Sports is big business, which means it’s fertile ground for big data

Sectors | Sports   |   
Published March 8, 2014   |   
Derrick Harris

While there’s no real gauge for how strong an idea can be, a decision by Booz Allen Hamilton to build a practice around that idea might be a good indicator of longevity. That is good news for the sports world, or at least the companies that want to cash in on it by catering to owners’ desires to win and leagues’ desires to attract more fans. Because the mega-consultant to the U.S. government and the world’s largest companies now thinks it can make money applying its knowledge of data science to the world of professional sports.

We’re not talking about Moneyball, either. Rather than analyzing player statistics to try fielding the best team at the lowest cost — something that’s all but common practice at this point — Booz Allen wants to help teams (and potentially their fans) understand what’s happening on the field. That means analyzing everything from who’s where on a basketball court to how hard a football player just got hit, to help figure out how it affects outcomes and injuries.

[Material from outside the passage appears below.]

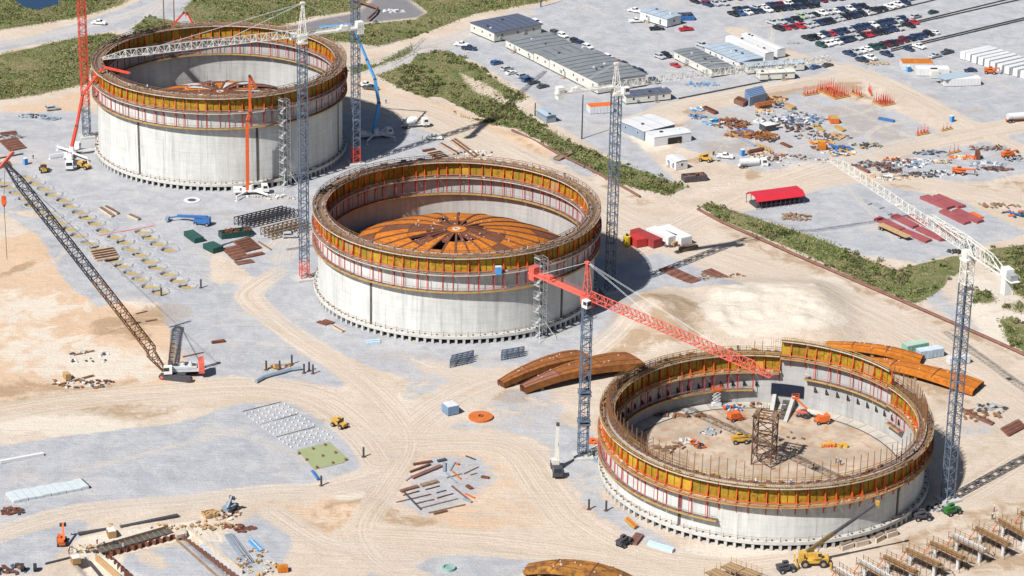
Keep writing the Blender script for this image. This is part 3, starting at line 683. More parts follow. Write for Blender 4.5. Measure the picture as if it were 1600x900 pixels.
    mb.build('walkway_clutter', M_plank if not fresh else M_brown, T, kind='stuff'); mb = MB()
    for k in range(70):
        t = TR.uniform(0, 6.283); s_ = TR.choice((1, -1)); r = RW+.9 if s_ > 0 else RW-1.7; mb.box((r*math.cos(t), r*math.sin(t), zt-4.6), (.5, TR.uniform(.3, 1.2), TR.uniform(.3, .9)), t)
    mb.build('platform_clutter', M_railw, T, kind='stuff')
    return T
TR = random.Random(77); M_yel2 = mat('form_ply_olive', (.26, .165, .022), .6, .3, .5); M_yel3 = mat('form_ply_bright', (.44, .27, .03), .6, .25, .5)
C1, C2, C3 = (-97.0, 872.6), (-16.3, 753.3), (63.8, 632.7); Z1, Z2, Z3 = 30.8, 25.55, 16.4
T1 = tank(C1, Z1, 'tallest concrete tank, farthest back, white boom crane passing over its open rim', False, (217, 402, 528))
T2 = tank(C2, Z2, 'middle concrete tank holding an orange rusty domed roof inside its rim', False, (580, 878))
T3 = tank(C3, Z3, 'shortest concrete tank with open sandy floor and a brown lattice tower inside', True, (1062, 1403), raised=(30, 80), low_out=((150, 245),), low_in=((88, 185), (22, 72)))
# --- rusty roof domes
def dome(c, zb, h, R, label, scheme):
    D = thing('roof_dome', label, 'tank roof', (c[0], c[1], 0)); S = (R*R+h*h)/(2*h); zc = lambda r: zb+h-(S-math.sqrt(S*S-r*r))
    def P(r, a, dz=0): return (r*math.cos(a), r*math.sin(a), zc(r)+dz)
    MB().ring(2.9, 3.0, zb+h-.3, zb+h+.3, 0, 6.2831853, 24).build('ring_collar', M_rustd, D)
    mb = MB(); n = 20; mb.prism([(3.0*math.cos(6.2832*k/n), 3.0*math.sin(6.2832*k/n)) for k in range(n)], zb+h-.1, zb+h+.15); mb.build('centre_plate', M_rust if scheme == 2 else M_rustd, D)
    MB().ring(.7, 1.2, zb+h+.16, zb+h+.4, 0, 6.2831853, 16).build('centre_hatch', M_railw, D)
    NS = 24; da = 2*math.pi/NS
    rib = MB(); rs = [3+(R-3)*k/10 for k in range(11)]
    for p, q in zip(rs[:-1], rs[1:]): rib.bar((p, 0, zc(p)-.08), (q, 0, zc(q)-.08), .60, .7)
    rm = rib.mesh('radial_rib', M_rustd)
    for k in range(NS): put('radial_rib', rm, D, (0, 0, 0), k*da)
    for r in (8.6, 14, 20, 26, 32):
        MB().ring(r-.15, r+.15, zc(r)-.5, zc(r)-.05, 0, 6.2831853, 56).build('ring_beam', M_rustd, D)
    def plate(r0, r1, w0, dz):
        mb = MB(); rr = [r0+(r1-r0)*k/5 for k in range(6)]; vs = []; fs = []
        for r in rr:
            for u in (-1, -.33, .33, 1):
                a = u*w0; vs.append(P(r, a, dz)); 
        m_ = len(vs); vs += [(x, y, z-.12) for x, y, z in vs]
        for i in range(5):
            for j in range(3):
                b = i*4+j; fs += [(b, b+4, b+5, b+1), (m_+b+1, m_+b+5, m_+b+4, m_+b)]
        for i in range(5):
            b = i*4; fs += [(b, m_+b, m_+b+4, b+4), (b+3, b+7, m_+b+7, m_+b+3)]
        for j in range(3): fs += [(j, j+1, m_+j+1, m_+j), (20+j, m_+20+j, m_+21+j, 21+j)]
        mb._add(vs, fs); return mb
    w0 = da*.415; pm = {}
    rnd = random.Random(5)
    bands = ((3.1, 8.6), (8.8, 14), (14.2, 24), (24.2, R))
    for bi, (r0, r1) in enumerate(bands):
        me = plate(r0, r1, w0, .08).mesh('roof_plate', M_rust)
        for k in range(NS):
            a = (k+.5)*da; x = rnd.random()
            if scheme == 2:
                if bi == 0: m = M_rust if k % 6 == 3 else (M_rustd if x < .16 else None)
                elif bi == 1: m = M_rust if k % 3 == 0 or x < .3 else (M_rustd if x < .75 else None)
                else: m = M_rust if x < .94 else M_rustd
            else:
                m = (M_rustp, M_lgrey, M_rust, None)[(k+bi//2) % 4] if bi < 3 else (M_rustp if k % 2 else M_lgrey)
            if m is None: continue
            o = put('roof_plate', me, D, (0, 0, 0), a)
            if m is not M_rust: recolour(o, m)
    mb = MB(); mb.ring(.01, R, zb-.6, zb-.5, 0, 6.2831853, 64); mb.build('backing_disc', M_dark if scheme == 2 else M_grey, D)  # added disc under the plates; dark one makes the middle dome's openings read dark
    mb = MB()
    for k in range(NS):
        mb.bar((R*math.cos(k*da), R*math.sin(k*da), 2.4), (R*math.cos(k*da), R*math.sin(k*da), zb), .4)
    mb.build('temporary_props', M_rustd, D, kind='stuff')
    mb = MB()
    for k in range(60):
        r, a = rnd.uniform(3.5, 16), rnd.uniform(0, 6.28); p = P(r, a, .2); mb.box(p, (rnd.uniform(.15, .6), rnd.uniform(.1, .3), .25), a)
    mb.build('loose_gear', [M_railw], D, kind='stuff')
    return D
dome(C2, 8.4, 10.0, 37.6, 'shallow rust orange dome of wedge plates inside the middle tank', 2)
dome(C1, 9.6, 10.0, 37.6, 'half plated dome with pale and brown wedges inside the farthest tank', 1)
# --- tank 3: floor, wall stub reinforcement, doorway
def floor_material():
    m = mat('tank_floor_sand', (.37, .30, .235), .9, .28, .15, rust=((.34, .21, .125), .3)); return m
fl = thing('tank_floor', 'sandy tank floor with curved joint lines inside the shortest tank', 'tank floor', (C3[0], C3[1], 0))
MB().ring(.01, 39.15, 2.41, 2.47, 0, 2*math.pi, 96).build('floor_screed', floor_material(), fl)
MB().ring(35.2, 38.9, 2.475, 2.50, 0, 2*math.pi, 96).build('floor_edge_ring', mat('floor_edge_concrete', (.40, .37, .33), .9, .15, .3), fl)
MB().ring(34.9, 35.15, 2.475, 2.60, 0, 2*math.pi, 96).build('edge_strip', M_dark, fl)
jm = MB().box((37, 0, 2.51), (3.4, .12, .03)).mesh('floor_joint', M_strip)
for k in range(60): put('floor_joint', jm, fl, (0, 0, 0), 2*math.pi*k/60)
rd = MB().bar((0, 0, -.5), (0, 0, 6.2), .16).mesh('starter_bar', M_brown)
for k in range(120):                                          # tall starter bars on the rim
    t = 2*math.pi*k/120; deg = math.degrees(t)
    if 84 < deg < 175: 
        o = put('starter_bar', rd, T3, (39.5*math.cos(t), 39.5*math.sin(t), Z3-.3)); o.scale = (1, 1, .36 if deg > 92 else .6); continue
    if 30 < deg <= 84: continue
    put('starter_bar', rd, T3, (39.4*math.cos(t), 39.4*math.sin(t), Z3-.3), 0)
mb = MB()
for k in range(430):                                          # close mats of vertical bars
    t = 2*math.pi*k/430; deg = math.degrees(t); h = 5.0 if deg < 30 or deg > 352 else (4.2 if 150 < deg < 238 else (2.0 if 120 < deg <= 150 else .9))
    if 30 <= deg <= 84: h = 4.6
    for r in (39.75, 39.35): mb.bar((r*math.cos(t), r*math.sin(t), Z3-.4), (r*math.cos(t), r*math.sin(t), Z3+h), .05)
for z in (.3, 1.2, 2.2, 3.2):
    mb.ring(39.3, 39.36, Z3+z, Z3+z+.06, R_(150), R_(238), 30)
for z in (1, 2, 3, 4): mb.ring(39.3, 39.36, Z3+z, Z3+z+.06, R_(-8), R_(30), 20)
mb.build('rebar_mat', M_brown, T3, kind='stuff')
mb = MB(); mb.ring(39.15, 39.75, Z3-.30, Z3+.06, R_(170), R_(360), 60); mb.build('rim_pour', M_rimp, T3)
a = px_angle(C3, 39.0, 6, 1230, False)
r_ = lambda q, da: (q*math.cos(a+da), q*math.sin(a+da))
mb = MB(); mb.ring(38.75, 39.05, 5.0, 8.2, a-.11, a+.11, 8); mb.build('doorway_sheet', mat('navy_sheet', (.010, .015, .032), .6, .2, 1), T3)
for d_ in (-.045, .085):
    p, q = r_(38.7, d_), r_(27.5, d_*1.1)
    mb = MB(); mb._add([(p[0]-.5, p[1], 2.5), (p[0]+.5, p[1], 2.5), (q[0]+.5, q[1], 2.5), (q[0]-.5, q[1], 2.5), (p[0]-.5, p[1], 5.2), (p[0]+.5, p[1], 5.2), (q[0]+.5, q[1], 2.9), (q[0]-.5, q[1], 2.9)], ((3,2,1,0),(4,5,6,7),(0,1,5,4),(1,2,6,5),(2,3,7,6),(3,0,4,7)))
    mb.build('ramp_wall', M_cgrey, T3)
mb = MB()
for i in range(4): mb.ring(29+2.3*i, 30.6+2.3*i, 2.5+.45*i, 2.9+.5*i, a-.055, a+.02, 3)
mb.build('ramp_steps', M_strip, T3)
mb = MB(); mb.box((0, 0, 0), (.25, .9, .25)); mb.box((0, .3, .5), (.25, .22, 1.5)); mb.bar((0, -.45, 0), (0, .3, 1.1), .18); wb = mb.mesh('wall_bracket', M_black)
for k in range(34):
    t = R_(24)+k*R_(4.6)
    if abs(t-a) < .13: continue
    put('wall_bracket', wb, T3, (39.0*math.cos(t), 39.0*math.sin(t), 7.4), t)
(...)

Granted, it’s more of an experiment right now than a full-fledged business line, but Booz Allen does see a future in sports. “We don’t have any [public sports] big data engagements that we’re actively working against right now,” said Ray Hensberger, a senior associate in the company’s Strategic Innovation Group, where the idea blossomed as an internal R&D project around trying to predict the next pitch in a baseball game. But the company is making connections and he’s confident it will attract a lot of clients.